> **STATED EXERCISE**: Repeat the material in full. Keep every line exactly as it is.

> **GIVEN MATERIAL**:
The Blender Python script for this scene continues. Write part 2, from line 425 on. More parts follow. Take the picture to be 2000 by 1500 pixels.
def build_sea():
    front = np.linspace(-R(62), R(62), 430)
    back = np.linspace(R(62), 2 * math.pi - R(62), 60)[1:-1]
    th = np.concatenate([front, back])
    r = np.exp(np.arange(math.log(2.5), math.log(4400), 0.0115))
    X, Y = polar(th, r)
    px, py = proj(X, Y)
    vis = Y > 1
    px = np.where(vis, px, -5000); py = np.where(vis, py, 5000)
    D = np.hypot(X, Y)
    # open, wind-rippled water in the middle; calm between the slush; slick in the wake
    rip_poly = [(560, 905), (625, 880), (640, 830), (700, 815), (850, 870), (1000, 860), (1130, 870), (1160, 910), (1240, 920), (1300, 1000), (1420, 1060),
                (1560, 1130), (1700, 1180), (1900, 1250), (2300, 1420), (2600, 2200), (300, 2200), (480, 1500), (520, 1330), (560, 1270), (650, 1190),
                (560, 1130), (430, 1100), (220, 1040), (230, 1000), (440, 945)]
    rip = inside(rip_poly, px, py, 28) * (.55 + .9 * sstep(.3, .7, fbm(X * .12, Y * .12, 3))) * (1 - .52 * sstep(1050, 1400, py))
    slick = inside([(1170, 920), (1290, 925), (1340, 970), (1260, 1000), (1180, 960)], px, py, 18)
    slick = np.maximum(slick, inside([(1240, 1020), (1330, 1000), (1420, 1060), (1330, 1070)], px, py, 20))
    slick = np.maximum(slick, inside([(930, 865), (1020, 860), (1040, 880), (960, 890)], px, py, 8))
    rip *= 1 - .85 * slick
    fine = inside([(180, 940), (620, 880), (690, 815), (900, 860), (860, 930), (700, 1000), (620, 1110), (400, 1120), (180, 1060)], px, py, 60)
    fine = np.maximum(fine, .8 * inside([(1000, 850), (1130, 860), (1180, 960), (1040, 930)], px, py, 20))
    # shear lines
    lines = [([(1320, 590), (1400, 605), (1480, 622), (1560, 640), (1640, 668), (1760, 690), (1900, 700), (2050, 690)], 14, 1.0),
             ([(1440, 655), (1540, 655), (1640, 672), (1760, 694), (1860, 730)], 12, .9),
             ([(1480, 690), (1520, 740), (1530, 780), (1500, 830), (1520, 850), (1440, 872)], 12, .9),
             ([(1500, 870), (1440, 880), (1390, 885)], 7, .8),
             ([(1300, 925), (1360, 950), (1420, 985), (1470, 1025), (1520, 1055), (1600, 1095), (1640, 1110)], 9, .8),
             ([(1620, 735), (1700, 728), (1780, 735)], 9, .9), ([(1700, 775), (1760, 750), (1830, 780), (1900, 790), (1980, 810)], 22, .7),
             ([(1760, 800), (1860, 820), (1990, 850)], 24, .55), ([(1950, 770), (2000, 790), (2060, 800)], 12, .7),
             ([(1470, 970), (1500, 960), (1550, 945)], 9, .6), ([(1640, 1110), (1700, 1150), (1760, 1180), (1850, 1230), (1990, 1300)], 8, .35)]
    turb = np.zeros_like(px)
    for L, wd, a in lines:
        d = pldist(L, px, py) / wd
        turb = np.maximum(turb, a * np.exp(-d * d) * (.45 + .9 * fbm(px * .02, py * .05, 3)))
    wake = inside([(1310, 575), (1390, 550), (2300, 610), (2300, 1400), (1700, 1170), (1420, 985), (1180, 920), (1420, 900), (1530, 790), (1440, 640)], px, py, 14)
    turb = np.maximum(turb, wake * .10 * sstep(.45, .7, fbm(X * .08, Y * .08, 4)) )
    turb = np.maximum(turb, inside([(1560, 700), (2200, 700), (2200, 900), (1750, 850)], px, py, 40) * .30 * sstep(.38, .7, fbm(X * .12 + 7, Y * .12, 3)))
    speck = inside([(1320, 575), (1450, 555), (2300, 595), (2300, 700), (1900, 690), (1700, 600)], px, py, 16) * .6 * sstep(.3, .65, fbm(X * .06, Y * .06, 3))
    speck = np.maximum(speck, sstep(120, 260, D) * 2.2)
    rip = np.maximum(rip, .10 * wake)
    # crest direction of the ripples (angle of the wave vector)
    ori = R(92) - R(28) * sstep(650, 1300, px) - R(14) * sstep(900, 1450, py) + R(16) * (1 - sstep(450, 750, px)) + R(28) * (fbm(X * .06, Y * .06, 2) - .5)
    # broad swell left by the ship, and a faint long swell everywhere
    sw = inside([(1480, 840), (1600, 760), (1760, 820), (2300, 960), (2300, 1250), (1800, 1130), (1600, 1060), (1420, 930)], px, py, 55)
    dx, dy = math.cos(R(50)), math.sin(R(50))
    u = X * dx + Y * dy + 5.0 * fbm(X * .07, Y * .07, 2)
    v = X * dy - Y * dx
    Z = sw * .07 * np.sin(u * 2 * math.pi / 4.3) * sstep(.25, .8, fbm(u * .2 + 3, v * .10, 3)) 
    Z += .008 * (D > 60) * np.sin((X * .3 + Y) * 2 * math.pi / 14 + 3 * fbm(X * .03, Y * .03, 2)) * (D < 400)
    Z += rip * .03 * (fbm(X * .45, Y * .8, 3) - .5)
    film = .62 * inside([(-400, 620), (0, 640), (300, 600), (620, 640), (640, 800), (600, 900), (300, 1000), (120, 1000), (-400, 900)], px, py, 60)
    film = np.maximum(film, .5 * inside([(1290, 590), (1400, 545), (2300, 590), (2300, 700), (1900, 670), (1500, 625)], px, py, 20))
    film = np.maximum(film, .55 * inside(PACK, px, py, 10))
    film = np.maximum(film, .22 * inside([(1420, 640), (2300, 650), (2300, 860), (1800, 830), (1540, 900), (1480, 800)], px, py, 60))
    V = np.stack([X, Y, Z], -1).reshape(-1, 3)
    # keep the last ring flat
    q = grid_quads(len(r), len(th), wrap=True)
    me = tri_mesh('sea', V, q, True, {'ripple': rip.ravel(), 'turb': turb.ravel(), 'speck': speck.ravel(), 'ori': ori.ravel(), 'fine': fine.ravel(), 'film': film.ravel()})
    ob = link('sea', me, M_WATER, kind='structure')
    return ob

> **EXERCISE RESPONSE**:
The Blender Python script for this scene continues. Write part 2, from line 425 on. More parts follow. Take the picture to be 2000 by 1500 pixels.
def build_sea():
    front = np.linspace(-R(62), R(62), 430)
    back = np.linspace(R(62), 2 * math.pi - R(62), 60)[1:-1]
    th = np.concatenate([front, back])
    r = np.exp(np.arange(math.log(2.5), math.log(4400), 0.0115))
    X, Y = polar(th, r)
    px, py = proj(X, Y)
    vis = Y > 1
    px = np.where(vis, px, -5000); py = np.where(vis, py, 5000)
    D = np.hypot(X, Y)
    # open, wind-rippled water in the middle; calm between the slush; slick in the wake
    rip_poly = [(560, 905), (625, 880), (640, 830), (700, 815), (850, 870), (1000, 860), (1130, 870), (1160, 910), (1240, 920), (1300, 1000), (1420, 1060),
                (1560, 1130), (1700, 1180), (1900, 1250), (2300, 1420), (2600, 2200), (300, 2200), (480, 1500), (520, 1330), (560, 1270), (650, 1190),
                (560, 1130), (430, 1100), (220, 1040), (230, 1000), (440, 945)]
    rip = inside(rip_poly, px, py, 28) * (.55 + .9 * sstep(.3, .7, fbm(X * .12, Y * .12, 3))) * (1 - .52 * sstep(1050, 1400, py))
    slick = inside([(1170, 920), (1290, 925), (1340, 970), (1260, 1000), (1180, 960)], px, py, 18)
    slick = np.maximum(slick, inside([(1240, 1020), (1330, 1000), (1420, 1060), (1330, 1070)], px, py, 20))
    slick = np.maximum(slick, inside([(930, 865), (1020, 860), (1040, 880), (960, 890)], px, py, 8))
    rip *= 1 - .85 * slick
    fine = inside([(180, 940), (620, 880), (690, 815), (900, 860), (860, 930), (700, 1000), (620, 1110), (400, 1120), (180, 1060)], px, py, 60)
    fine = np.maximum(fine, .8 * inside([(1000, 850), (1130, 860), (1180, 960), (1040, 930)], px, py, 20))
    # shear lines
    lines = [([(1320, 590), (1400, 605), (1480, 622), (1560, 640), (1640, 668), (1760, 690), (1900, 700), (2050, 690)], 14, 1.0),
             ([(1440, 655), (1540, 655), (1640, 672), (1760, 694), (1860, 730)], 12, .9),
             ([(1480, 690), (1520, 740), (1530, 780), (1500, 830), (1520, 850), (1440, 872)], 12, .9),
             ([(1500, 870), (1440, 880), (1390, 885)], 7, .8),
             ([(1300, 925), (1360, 950), (1420, 985), (1470, 1025), (1520, 1055), (1600, 1095), (1640, 1110)], 9, .8),
             ([(1620, 735), (1700, 728), (1780, 735)], 9, .9), ([(1700, 775), (1760, 750), (1830, 780), (1900, 790), (1980, 810)], 22, .7),
             ([(1760, 800), (1860, 820), (1990, 850)], 24, .55), ([(1950, 770), (2000, 790), (2060, 800)], 12, .7),
             ([(1470, 970), (1500, 960), (1550, 945)], 9, .6), ([(1640, 1110), (1700, 1150), (1760, 1180), (1850, 1230), (1990, 1300)], 8, .35)]
    turb = np.zeros_like(px)
    for L, wd, a in lines:
        d = pldist(L, px, py) / wd
        turb = np.maximum(turb, a * np.exp(-d * d) * (.45 + .9 * fbm(px * .02, py * .05, 3)))
    wake = inside([(1310, 575), (1390, 550), (2300, 610), (2300, 1400), (1700, 1170), (1420, 985), (1180, 920), (1420, 900), (1530, 790), (1440, 640)], px, py, 14)
    turb = np.maximum(turb, wake * .10 * sstep(.45, .7, fbm(X * .08, Y * .08, 4)) )
    turb = np.maximum(turb, inside([(1560, 700), (2200, 700), (2200, 900), (1750, 850)], px, py, 40) * .30 * sstep(.38, .7, fbm(X * .12 + 7, Y * .12, 3)))
    speck = inside([(1320, 575), (1450, 555), (2300, 595), (2300, 700), (1900, 690), (1700, 600)], px, py, 16) * .6 * sstep(.3, .65, fbm(X * .06, Y * .06, 3))
    speck = np.maximum(speck, sstep(120, 260, D) * 2.2)
    rip = np.maximum(rip, .10 * wake)
    # crest direction of the ripples (angle of the wave vector)
    ori = R(92) - R(28) * sstep(650, 1300, px) - R(14) * sstep(900, 1450, py) + R(16) * (1 - sstep(450, 750, px)) + R(28) * (fbm(X * .06, Y * .06, 2) - .5)
    # broad swell left by the ship, and a faint long swell everywhere
    sw = inside([(1480, 840), (1600, 760), (1760, 820), (2300, 960), (2300, 1250), (1800, 1130), (1600, 1060), (1420, 930)], px, py, 55)
    dx, dy = math.cos(R(50)), math.sin(R(50))
    u = X * dx + Y * dy + 5.0 * fbm(X * .07, Y * .07, 2)
    v = X * dy - Y * dx
    Z = sw * .07 * np.sin(u * 2 * math.pi / 4.3) * sstep(.25, .8, fbm(u * .2 + 3, v * .10, 3)) 
    Z += .008 * (D > 60) * np.sin((X * .3 + Y) * 2 * math.pi / 14 + 3 * fbm(X * .03, Y * .03, 2)) * (D < 400)
    Z += rip * .03 * (fbm(X * .45, Y * .8, 3) - .5)
    film = .62 * inside([(-400, 620), (0, 640), (300, 600), (620, 640), (640, 800), (600, 900), (300, 1000), (120, 1000), (-400, 900)], px, py, 60)
    film = np.maximum(film, .5 * inside([(1290, 590), (1400, 545), (2300, 590), (2300, 700), (1900, 670), (1500, 625)], px, py, 20))
    film = np.maximum(film, .55 * inside(PACK, px, py, 10))
    film = np.maximum(film, .22 * inside([(1420, 640), (2300, 650), (2300, 860), (1800, 830), (1540, 900), (1480, 800)], px, py, 60))
    V = np.stack([X, Y, Z], -1).reshape(-1, 3)
    # keep the last ring flat
    q = grid_quads(len(r), len(th), wrap=True)
    me = tri_mesh('sea', V, q, True, {'ripple': rip.ravel(), 'turb': turb.ravel(), 'speck': speck.ravel(), 'ori': ori.ravel(), 'fine': fine.ravel(), 'film': film.ravel()})
    ob = link('sea', me, M_WATER, kind='structure')
    return ob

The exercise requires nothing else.